* Start *

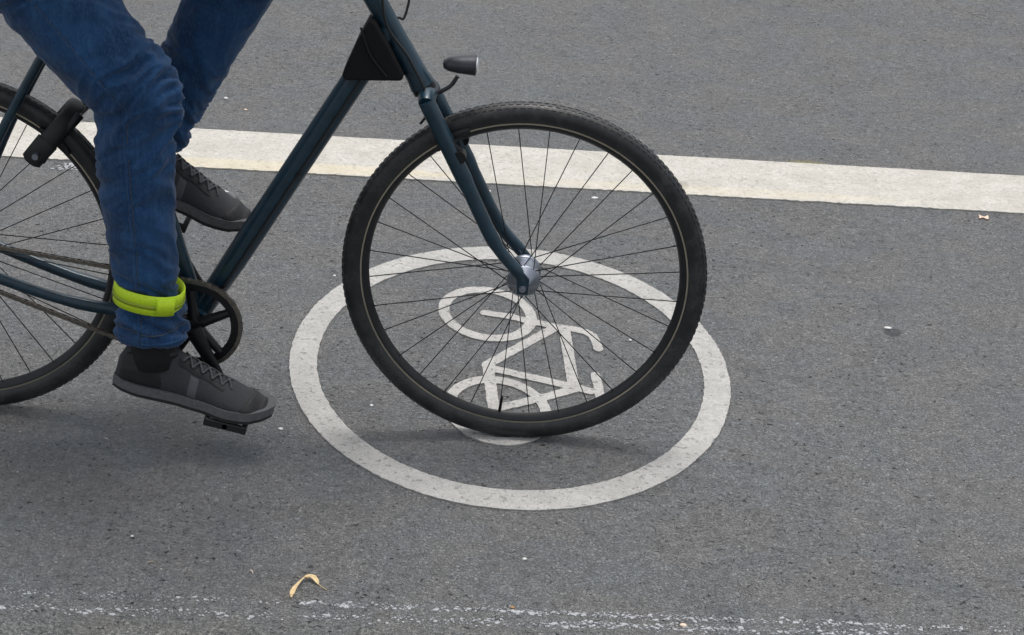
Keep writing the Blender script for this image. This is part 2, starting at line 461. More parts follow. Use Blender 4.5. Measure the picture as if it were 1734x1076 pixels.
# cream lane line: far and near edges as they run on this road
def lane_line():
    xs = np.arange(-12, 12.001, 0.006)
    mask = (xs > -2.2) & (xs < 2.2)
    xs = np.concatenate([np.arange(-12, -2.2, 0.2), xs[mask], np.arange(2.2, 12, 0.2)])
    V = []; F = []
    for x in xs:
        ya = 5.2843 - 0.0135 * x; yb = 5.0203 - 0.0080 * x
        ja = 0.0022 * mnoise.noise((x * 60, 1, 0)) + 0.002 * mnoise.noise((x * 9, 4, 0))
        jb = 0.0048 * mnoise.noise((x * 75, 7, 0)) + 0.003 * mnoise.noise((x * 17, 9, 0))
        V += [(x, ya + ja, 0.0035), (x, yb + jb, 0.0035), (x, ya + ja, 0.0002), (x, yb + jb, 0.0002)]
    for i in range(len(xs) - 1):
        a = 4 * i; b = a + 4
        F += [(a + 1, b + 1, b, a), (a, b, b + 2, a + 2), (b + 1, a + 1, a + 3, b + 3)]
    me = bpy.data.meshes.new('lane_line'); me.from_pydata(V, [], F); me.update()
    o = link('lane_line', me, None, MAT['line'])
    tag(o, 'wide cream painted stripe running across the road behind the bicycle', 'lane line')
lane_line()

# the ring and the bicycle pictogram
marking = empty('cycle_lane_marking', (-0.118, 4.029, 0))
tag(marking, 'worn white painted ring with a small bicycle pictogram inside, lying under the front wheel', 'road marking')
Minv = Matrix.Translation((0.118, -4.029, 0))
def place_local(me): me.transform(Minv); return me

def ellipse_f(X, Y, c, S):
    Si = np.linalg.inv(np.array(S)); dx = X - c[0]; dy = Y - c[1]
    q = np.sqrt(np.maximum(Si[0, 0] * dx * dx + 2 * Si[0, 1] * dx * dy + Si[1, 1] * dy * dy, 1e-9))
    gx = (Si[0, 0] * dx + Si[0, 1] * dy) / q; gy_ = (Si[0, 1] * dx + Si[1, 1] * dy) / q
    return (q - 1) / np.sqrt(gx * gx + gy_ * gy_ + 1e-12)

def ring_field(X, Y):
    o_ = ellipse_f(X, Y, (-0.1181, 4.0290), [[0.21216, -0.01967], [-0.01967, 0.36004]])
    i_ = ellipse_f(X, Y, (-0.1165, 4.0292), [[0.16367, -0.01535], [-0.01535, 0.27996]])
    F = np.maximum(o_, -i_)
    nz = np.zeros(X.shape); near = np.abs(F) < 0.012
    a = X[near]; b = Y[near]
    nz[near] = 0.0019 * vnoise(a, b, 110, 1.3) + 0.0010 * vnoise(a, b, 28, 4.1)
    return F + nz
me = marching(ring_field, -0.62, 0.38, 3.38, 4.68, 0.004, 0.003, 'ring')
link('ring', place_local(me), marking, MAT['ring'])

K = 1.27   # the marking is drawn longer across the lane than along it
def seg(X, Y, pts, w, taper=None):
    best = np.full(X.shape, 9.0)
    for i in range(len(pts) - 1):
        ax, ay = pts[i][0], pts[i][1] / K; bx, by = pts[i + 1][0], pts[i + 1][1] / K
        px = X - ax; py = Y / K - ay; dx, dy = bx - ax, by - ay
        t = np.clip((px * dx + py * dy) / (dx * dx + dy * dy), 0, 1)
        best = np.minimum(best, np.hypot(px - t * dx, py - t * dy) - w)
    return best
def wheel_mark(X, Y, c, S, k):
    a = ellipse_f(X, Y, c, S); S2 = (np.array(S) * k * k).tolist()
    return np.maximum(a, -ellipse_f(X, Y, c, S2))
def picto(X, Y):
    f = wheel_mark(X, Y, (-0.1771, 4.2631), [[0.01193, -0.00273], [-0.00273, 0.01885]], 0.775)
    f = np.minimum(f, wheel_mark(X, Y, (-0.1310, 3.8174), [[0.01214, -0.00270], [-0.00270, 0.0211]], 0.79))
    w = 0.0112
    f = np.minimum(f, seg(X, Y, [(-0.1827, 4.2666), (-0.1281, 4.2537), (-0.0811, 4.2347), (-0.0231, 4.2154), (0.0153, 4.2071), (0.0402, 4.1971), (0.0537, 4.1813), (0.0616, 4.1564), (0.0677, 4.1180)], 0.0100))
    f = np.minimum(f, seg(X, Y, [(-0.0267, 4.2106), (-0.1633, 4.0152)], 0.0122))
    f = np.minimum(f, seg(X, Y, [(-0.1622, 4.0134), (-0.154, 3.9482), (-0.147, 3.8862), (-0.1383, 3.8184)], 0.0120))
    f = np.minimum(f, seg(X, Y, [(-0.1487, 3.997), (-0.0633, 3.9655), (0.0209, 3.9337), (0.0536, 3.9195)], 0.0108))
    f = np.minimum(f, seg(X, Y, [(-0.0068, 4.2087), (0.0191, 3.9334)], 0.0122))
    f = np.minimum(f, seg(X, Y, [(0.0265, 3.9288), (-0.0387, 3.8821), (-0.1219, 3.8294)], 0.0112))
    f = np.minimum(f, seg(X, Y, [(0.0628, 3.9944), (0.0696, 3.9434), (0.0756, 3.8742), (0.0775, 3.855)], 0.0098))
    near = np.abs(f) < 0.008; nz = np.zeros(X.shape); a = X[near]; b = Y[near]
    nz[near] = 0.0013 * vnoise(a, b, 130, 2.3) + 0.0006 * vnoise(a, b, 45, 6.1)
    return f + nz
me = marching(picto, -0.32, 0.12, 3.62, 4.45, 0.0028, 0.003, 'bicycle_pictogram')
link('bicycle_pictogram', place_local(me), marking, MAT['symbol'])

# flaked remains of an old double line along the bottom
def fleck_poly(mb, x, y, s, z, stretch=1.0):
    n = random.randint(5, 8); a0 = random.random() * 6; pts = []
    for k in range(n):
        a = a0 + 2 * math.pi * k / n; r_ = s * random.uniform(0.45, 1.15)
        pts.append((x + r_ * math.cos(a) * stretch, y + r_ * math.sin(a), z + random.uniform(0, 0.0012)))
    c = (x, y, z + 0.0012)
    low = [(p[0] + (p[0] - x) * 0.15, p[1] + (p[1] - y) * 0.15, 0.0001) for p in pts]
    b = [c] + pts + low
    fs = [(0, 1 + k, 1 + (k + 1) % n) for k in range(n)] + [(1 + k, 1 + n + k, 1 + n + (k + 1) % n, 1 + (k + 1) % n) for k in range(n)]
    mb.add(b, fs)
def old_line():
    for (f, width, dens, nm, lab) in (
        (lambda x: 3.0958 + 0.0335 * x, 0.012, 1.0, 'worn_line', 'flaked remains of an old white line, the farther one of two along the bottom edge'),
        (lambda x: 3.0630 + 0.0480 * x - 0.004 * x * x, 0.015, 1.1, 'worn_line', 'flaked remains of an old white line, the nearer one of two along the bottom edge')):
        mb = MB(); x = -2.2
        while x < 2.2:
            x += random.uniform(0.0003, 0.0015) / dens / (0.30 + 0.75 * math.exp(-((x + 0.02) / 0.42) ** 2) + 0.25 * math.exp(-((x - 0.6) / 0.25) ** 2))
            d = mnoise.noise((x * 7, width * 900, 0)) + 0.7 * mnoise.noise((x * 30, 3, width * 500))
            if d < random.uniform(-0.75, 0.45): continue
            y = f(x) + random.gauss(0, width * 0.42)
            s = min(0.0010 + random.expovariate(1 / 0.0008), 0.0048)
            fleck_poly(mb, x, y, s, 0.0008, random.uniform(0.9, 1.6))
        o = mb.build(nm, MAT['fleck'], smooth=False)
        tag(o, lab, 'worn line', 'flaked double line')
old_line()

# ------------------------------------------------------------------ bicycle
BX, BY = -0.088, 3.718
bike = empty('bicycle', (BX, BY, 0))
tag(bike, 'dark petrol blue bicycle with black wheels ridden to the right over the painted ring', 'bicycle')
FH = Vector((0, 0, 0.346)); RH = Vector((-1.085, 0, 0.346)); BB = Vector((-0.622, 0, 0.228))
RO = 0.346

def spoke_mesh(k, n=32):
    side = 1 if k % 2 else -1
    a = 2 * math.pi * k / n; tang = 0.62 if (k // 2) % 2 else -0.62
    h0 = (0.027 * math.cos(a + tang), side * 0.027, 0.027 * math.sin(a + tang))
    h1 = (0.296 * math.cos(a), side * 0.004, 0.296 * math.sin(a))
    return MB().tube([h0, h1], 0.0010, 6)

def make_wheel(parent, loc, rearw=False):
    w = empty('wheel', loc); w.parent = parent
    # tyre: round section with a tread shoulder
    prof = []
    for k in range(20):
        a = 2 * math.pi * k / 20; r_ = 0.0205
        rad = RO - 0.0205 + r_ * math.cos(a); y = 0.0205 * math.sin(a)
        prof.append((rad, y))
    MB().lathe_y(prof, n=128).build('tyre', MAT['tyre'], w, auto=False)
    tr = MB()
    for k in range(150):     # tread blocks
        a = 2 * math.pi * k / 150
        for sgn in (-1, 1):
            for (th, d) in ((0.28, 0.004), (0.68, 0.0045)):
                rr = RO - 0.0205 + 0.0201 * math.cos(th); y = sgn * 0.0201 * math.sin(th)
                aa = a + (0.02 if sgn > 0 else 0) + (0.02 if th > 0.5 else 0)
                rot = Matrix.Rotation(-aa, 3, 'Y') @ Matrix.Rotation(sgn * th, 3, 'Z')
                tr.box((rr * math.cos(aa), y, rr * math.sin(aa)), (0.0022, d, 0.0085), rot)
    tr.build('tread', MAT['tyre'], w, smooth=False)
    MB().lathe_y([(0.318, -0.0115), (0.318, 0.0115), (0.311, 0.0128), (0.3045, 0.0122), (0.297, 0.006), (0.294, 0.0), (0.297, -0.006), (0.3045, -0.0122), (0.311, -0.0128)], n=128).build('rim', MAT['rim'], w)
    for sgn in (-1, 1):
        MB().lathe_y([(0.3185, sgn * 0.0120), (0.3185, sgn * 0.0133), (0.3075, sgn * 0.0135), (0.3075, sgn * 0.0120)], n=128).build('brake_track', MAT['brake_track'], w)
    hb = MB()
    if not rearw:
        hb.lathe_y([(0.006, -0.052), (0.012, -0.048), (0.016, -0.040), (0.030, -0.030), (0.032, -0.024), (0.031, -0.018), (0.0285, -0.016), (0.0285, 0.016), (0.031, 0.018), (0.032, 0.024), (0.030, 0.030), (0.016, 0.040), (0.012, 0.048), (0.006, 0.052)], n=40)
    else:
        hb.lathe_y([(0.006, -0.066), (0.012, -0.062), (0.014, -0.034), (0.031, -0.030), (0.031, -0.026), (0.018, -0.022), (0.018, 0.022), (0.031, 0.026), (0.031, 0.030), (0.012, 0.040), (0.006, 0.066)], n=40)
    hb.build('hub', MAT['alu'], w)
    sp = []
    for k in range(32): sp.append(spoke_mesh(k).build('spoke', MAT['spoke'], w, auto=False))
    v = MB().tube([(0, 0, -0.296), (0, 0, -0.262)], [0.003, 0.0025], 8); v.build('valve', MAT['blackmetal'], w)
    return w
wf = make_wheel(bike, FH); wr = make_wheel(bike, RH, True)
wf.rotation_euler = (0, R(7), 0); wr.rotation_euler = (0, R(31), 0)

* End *

To be done | Each line from the top of the material through the line containing "return (q - 1)" should be reproduced exactly; please drop any images.

Response |
Keep writing the Blender script for this image. This is part 2, starting at line 461. More parts follow. Use Blender 4.5. Measure the picture as if it were 1734x1076 pixels.
# cream lane line: far and near edges as they run on this road
def lane_line():
    xs = np.arange(-12, 12.001, 0.006)
    mask = (xs > -2.2) & (xs < 2.2)
    xs = np.concatenate([np.arange(-12, -2.2, 0.2), xs[mask], np.arange(2.2, 12, 0.2)])
    V = []; F = []
    for x in xs:
        ya = 5.2843 - 0.0135 * x; yb = 5.0203 - 0.0080 * x
        ja = 0.0022 * mnoise.noise((x * 60, 1, 0)) + 0.002 * mnoise.noise((x * 9, 4, 0))
        jb = 0.0048 * mnoise.noise((x * 75, 7, 0)) + 0.003 * mnoise.noise((x * 17, 9, 0))
        V += [(x, ya + ja, 0.0035), (x, yb + jb, 0.0035), (x, ya + ja, 0.0002), (x, yb + jb, 0.0002)]
    for i in range(len(xs) - 1):
        a = 4 * i; b = a + 4
        F += [(a + 1, b + 1, b, a), (a, b, b + 2, a + 2), (b + 1, a + 1, a + 3, b + 3)]
    me = bpy.data.meshes.new('lane_line'); me.from_pydata(V, [], F); me.update()
    o = link('lane_line', me, None, MAT['line'])
    tag(o, 'wide cream painted stripe running across the road behind the bicycle', 'lane line')
lane_line()

# the ring and the bicycle pictogram
marking = empty('cycle_lane_marking', (-0.118, 4.029, 0))
tag(marking, 'worn white painted ring with a small bicycle pictogram inside, lying under the front wheel', 'road marking')
Minv = Matrix.Translation((0.118, -4.029, 0))
def place_local(me): me.transform(Minv); return me

def ellipse_f(X, Y, c, S):
    Si = np.linalg.inv(np.array(S)); dx = X - c[0]; dy = Y - c[1]
    q = np.sqrt(np.maximum(Si[0, 0] * dx * dx + 2 * Si[0, 1] * dx * dy + Si[1, 1] * dy * dy, 1e-9))
    gx = (Si[0, 0] * dx + Si[0, 1] * dy) / q; gy_ = (Si[0, 1] * dx + Si[1, 1] * dy) / q
    return (q - 1) / np.sqrt(gx * gx + gy_ * gy_ + 1e-12)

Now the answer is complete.